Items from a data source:
....

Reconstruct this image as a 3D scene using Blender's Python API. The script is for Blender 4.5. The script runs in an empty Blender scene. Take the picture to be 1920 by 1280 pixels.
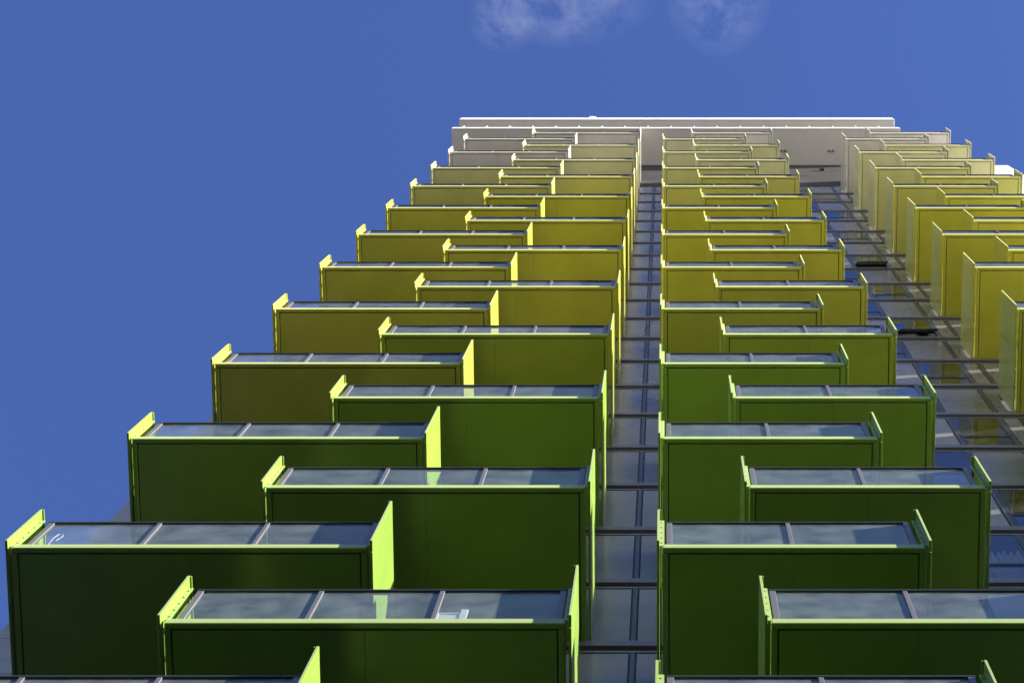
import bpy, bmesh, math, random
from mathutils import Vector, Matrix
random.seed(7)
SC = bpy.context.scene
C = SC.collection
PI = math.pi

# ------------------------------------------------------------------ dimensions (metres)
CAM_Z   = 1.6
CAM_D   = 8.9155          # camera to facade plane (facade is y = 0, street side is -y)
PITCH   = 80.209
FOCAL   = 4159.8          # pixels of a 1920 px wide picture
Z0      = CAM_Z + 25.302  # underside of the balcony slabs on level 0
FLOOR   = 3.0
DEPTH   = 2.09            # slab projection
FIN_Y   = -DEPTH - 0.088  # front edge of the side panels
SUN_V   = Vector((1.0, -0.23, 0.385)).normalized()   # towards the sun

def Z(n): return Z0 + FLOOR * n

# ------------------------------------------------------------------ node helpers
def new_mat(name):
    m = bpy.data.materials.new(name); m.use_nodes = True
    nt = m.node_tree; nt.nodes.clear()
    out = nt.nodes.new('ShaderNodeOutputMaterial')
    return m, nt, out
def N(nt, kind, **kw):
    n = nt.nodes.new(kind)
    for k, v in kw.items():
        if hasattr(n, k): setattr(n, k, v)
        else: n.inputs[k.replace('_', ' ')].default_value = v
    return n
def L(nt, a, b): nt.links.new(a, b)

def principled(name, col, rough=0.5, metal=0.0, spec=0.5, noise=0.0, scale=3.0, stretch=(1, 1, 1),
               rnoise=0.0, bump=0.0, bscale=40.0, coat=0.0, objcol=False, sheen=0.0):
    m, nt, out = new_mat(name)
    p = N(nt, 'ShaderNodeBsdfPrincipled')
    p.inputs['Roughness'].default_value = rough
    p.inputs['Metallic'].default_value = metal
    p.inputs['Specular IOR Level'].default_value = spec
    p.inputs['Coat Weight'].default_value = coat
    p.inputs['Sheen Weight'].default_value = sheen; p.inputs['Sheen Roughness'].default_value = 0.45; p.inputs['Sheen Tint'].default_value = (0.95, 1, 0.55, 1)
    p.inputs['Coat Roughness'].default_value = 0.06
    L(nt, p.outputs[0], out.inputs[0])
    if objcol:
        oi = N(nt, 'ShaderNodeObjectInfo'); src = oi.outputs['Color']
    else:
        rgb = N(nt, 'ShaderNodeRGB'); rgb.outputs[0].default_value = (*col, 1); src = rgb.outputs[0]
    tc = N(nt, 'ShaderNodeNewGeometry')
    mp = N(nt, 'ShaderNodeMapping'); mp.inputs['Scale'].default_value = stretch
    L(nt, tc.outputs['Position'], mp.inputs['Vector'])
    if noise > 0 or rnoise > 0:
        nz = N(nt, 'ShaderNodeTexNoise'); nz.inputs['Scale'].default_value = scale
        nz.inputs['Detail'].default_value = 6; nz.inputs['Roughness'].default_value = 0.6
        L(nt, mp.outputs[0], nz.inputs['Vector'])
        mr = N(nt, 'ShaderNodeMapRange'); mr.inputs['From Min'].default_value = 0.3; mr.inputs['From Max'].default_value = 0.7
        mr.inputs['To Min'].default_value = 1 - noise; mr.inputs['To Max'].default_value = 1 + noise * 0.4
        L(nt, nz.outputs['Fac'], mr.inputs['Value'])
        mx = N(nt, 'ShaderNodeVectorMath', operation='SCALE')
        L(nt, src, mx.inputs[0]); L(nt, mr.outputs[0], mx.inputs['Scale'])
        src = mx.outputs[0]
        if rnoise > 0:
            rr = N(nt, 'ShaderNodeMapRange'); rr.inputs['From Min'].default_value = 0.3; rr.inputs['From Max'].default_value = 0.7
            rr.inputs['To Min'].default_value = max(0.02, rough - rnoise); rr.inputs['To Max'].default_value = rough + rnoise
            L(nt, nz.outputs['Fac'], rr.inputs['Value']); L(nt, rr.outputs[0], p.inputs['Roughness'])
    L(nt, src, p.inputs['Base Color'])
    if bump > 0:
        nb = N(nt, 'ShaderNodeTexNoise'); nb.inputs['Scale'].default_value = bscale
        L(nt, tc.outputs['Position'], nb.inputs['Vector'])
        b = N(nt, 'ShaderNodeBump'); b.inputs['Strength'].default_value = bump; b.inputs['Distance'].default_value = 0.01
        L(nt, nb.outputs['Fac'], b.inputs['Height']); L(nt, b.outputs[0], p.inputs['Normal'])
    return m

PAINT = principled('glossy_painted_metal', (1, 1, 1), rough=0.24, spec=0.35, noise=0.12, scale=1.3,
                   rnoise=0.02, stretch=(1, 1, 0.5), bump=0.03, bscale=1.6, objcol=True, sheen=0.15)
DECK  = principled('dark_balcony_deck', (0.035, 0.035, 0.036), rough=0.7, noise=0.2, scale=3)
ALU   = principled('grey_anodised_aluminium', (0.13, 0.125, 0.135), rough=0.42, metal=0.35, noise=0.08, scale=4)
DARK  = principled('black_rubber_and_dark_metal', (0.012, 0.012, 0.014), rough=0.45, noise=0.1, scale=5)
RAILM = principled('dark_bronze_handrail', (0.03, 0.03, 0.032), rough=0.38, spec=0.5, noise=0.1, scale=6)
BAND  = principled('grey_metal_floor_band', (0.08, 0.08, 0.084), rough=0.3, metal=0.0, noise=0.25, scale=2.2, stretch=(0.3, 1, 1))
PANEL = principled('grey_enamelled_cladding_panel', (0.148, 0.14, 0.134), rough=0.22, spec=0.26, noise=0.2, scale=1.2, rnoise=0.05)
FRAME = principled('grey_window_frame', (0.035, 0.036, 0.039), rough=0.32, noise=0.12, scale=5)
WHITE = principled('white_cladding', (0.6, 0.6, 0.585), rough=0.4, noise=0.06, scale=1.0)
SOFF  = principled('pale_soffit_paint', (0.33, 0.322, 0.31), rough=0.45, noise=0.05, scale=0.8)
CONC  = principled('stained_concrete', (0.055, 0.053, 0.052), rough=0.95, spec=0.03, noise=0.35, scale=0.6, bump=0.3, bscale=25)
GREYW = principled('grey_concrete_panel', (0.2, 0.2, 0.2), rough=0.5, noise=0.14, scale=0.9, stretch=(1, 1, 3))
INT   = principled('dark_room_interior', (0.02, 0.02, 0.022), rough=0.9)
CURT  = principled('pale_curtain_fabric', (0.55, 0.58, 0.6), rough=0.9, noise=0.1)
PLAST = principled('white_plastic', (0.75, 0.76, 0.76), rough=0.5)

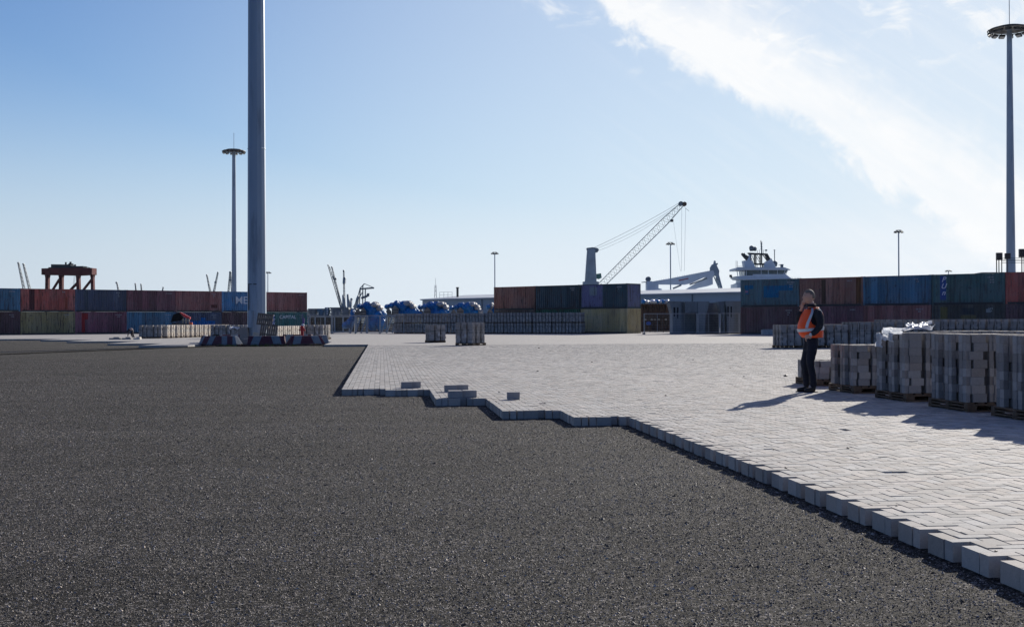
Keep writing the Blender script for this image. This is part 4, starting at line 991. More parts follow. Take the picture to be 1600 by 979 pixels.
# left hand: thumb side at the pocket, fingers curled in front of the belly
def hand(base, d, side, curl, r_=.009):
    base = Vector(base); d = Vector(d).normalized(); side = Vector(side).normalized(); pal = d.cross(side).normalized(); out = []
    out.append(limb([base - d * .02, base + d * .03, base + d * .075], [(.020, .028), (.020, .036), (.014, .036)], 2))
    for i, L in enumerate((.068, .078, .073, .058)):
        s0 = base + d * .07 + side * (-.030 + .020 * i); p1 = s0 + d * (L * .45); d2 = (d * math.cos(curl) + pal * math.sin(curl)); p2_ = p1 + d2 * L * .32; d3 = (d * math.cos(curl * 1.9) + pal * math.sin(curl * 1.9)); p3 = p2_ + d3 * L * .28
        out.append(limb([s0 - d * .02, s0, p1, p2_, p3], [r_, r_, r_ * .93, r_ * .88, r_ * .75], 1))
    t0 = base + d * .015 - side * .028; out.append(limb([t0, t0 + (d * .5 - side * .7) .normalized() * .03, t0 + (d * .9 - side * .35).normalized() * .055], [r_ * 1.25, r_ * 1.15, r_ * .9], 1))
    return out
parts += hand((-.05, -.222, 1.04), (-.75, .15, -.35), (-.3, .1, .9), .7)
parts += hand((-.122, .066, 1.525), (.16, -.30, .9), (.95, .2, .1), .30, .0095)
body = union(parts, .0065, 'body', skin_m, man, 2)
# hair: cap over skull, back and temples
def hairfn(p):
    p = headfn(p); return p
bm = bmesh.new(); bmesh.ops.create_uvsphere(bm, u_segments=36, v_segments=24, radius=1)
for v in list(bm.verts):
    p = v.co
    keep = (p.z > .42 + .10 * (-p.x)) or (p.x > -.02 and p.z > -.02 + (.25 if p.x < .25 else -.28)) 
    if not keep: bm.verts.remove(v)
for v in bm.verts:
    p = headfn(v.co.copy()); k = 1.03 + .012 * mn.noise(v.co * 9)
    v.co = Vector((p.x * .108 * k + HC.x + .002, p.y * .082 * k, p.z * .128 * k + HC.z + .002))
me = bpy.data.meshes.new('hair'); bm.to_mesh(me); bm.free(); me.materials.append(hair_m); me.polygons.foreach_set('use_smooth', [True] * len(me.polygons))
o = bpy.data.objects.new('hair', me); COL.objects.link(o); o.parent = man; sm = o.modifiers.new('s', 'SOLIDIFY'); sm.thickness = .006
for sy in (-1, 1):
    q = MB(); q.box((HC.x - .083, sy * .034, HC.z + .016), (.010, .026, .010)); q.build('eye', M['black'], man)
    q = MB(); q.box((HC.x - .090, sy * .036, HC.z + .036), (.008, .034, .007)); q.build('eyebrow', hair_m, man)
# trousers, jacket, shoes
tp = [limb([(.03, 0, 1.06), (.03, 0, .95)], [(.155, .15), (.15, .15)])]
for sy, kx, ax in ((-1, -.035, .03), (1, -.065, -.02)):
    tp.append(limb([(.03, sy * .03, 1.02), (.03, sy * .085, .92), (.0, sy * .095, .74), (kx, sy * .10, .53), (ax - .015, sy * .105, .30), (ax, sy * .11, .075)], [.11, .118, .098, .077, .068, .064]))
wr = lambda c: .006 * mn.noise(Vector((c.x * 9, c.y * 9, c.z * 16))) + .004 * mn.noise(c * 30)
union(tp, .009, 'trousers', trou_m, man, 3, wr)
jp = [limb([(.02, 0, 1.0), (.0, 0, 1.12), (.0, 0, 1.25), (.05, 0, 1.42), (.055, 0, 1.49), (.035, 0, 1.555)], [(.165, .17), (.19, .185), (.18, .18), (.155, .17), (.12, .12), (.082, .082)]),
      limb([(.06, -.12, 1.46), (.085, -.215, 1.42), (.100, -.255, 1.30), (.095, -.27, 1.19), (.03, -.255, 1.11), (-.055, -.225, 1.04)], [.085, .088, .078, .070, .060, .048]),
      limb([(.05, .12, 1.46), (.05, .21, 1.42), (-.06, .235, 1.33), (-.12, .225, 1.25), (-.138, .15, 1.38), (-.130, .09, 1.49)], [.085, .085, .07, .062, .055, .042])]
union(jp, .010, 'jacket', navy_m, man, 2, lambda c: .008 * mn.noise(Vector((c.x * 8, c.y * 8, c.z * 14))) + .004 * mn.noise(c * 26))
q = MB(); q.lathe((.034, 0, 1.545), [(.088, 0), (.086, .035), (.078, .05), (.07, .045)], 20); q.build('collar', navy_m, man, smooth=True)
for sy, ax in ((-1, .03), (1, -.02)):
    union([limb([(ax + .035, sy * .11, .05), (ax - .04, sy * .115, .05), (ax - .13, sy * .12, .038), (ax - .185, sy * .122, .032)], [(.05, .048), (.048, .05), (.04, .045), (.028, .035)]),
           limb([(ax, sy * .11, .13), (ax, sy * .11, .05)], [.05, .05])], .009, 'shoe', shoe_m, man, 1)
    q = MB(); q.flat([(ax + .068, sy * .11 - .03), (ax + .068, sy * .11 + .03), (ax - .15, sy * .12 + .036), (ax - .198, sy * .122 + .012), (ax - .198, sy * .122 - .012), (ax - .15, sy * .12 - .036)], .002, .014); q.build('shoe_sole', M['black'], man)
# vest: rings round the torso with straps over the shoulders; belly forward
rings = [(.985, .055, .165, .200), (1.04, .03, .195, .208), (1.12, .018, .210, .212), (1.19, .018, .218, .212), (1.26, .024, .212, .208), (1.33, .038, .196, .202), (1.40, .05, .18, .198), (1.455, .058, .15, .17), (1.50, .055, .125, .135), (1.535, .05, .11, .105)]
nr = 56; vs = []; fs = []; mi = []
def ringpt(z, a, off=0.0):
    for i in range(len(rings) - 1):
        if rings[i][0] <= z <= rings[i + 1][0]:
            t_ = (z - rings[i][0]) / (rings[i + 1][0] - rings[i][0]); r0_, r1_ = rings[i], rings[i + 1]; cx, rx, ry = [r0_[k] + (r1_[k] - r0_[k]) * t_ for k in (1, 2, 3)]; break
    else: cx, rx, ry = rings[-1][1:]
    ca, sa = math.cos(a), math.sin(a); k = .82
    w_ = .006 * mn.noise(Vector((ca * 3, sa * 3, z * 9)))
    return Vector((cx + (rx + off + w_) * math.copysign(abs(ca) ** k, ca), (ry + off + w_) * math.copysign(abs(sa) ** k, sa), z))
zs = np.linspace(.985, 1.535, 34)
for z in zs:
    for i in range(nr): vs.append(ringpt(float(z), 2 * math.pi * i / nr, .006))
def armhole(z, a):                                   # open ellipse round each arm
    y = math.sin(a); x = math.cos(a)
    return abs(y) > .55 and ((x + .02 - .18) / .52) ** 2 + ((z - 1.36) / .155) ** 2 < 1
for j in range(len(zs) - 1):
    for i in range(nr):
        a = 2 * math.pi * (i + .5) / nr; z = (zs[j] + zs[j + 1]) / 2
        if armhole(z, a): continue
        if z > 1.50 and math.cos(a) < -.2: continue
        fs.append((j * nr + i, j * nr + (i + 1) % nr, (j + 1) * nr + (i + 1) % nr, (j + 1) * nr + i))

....

Repeat only what lies between the start of the data and the end of the line containing "PI = math.pi", exactly, with pictures left out.

EXPECTED ANSWER:
Reconstruct this image as a 3D scene using Blender's Python API. The script is for Blender 4.5. The script runs in an empty Blender scene. Take the picture to be 1920 by 1280 pixels.
import bpy, bmesh, math, random
from mathutils import Vector, Matrix
random.seed(7)
SC = bpy.context.scene
C = SC.collection
PI = math.pi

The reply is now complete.